Something that I think is important in a good story is a strong main character arc.  The main character learns something, has their beliefs challenged, sometimes they come under great suffering or loss, but they learn from it and they become a better version of themselves.


The whole story is about her finding out who she really is, and her main adversary (who in the story starts out as her mentor and trainer) is often saying that he wants her to be the best version of herself; that’s kinda funny to me as she doesn’t change in herself at all throughout the whole thing and seems to learn nothing of substance for the audience, no message that the audience can learn from.  

In Black Panther, for example, T'Challa learns some truths about some of his fathers' decisions that leave his beliefs and identity briefly shattered.  T’Challa uses his newfound knowledge to build and grow, emboldening him to make new choices for his kingdom, righting wrongs of the past; the message of having the courage to do the right thing despite the way things have always been done is clear.  

In Thor, he goes from being an arrogant, entitled (yet well-meaning) boy, to learning humility and to sacrifice for others, it’s a good message about leadership and what that really means.

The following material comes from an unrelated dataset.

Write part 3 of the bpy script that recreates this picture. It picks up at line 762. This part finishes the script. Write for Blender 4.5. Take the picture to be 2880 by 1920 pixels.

In Captain Marvel, what is the message?

Now, I’m very much in favour of there being more female role models out there for kids of all genders to aspire to.  It’s great that there are so many more varieties of female characters out there now that showcase the fact that women are human too, they are good, bad, fallible, lazy, noble, strong, insecure, they are people, people who are capable of feeling just as many or few emotions as any male character.  I love that we’re seeing more of this.  Captain Marvel however just painted a picture of someone who just learns how to punch harder; yeah that is a strength in the most literal sense, but other than learning that she’s actually a human and not Cree, what does she learn that’s of any meaning?  

There’s a nice little montage at one point of the childhood version of her standing up again and again after being knocked down in her life as if to say that the film was about how she’s made it through adversity, but she hasn’t.  There isn’t really any point in the film where she has any struggle, everything just shows her kicking ass most of the time, then she finds out she can hit harder so she kicks more ass, the end. It felt like a film made to appease the growing popularity of feminism, but having 0 clues as to what feminism is or how it works. "Feminism mean woman punch hard, yes?" *Facepalm*

I suppose that it’s still good that we’re getting all kinds of women on screen, even ones with very little substance, but is this what we should aspire to? Marvel films aren't exactly the epitome of compelling storytelling, I think most of us go to Marvel films just to see a cool action film with little substance, but most others have done better than Captain Marvel did. I guess films go, it was alright, but considering how people are going on about, I did expect a little more.  

I think the fact that the film isn’t really that great, yet is killing it at the box office, goes to show though that there are a lot of people that just really want more female led films, so that's my main takeaway from the whole experience.


That’s my 2 cents, if others loved it and made them feel empowered then that’s awesome for them and I in no way want to take that away from them, I simply feel that, while we have the opportunity, we should aspire for more than what this film represented.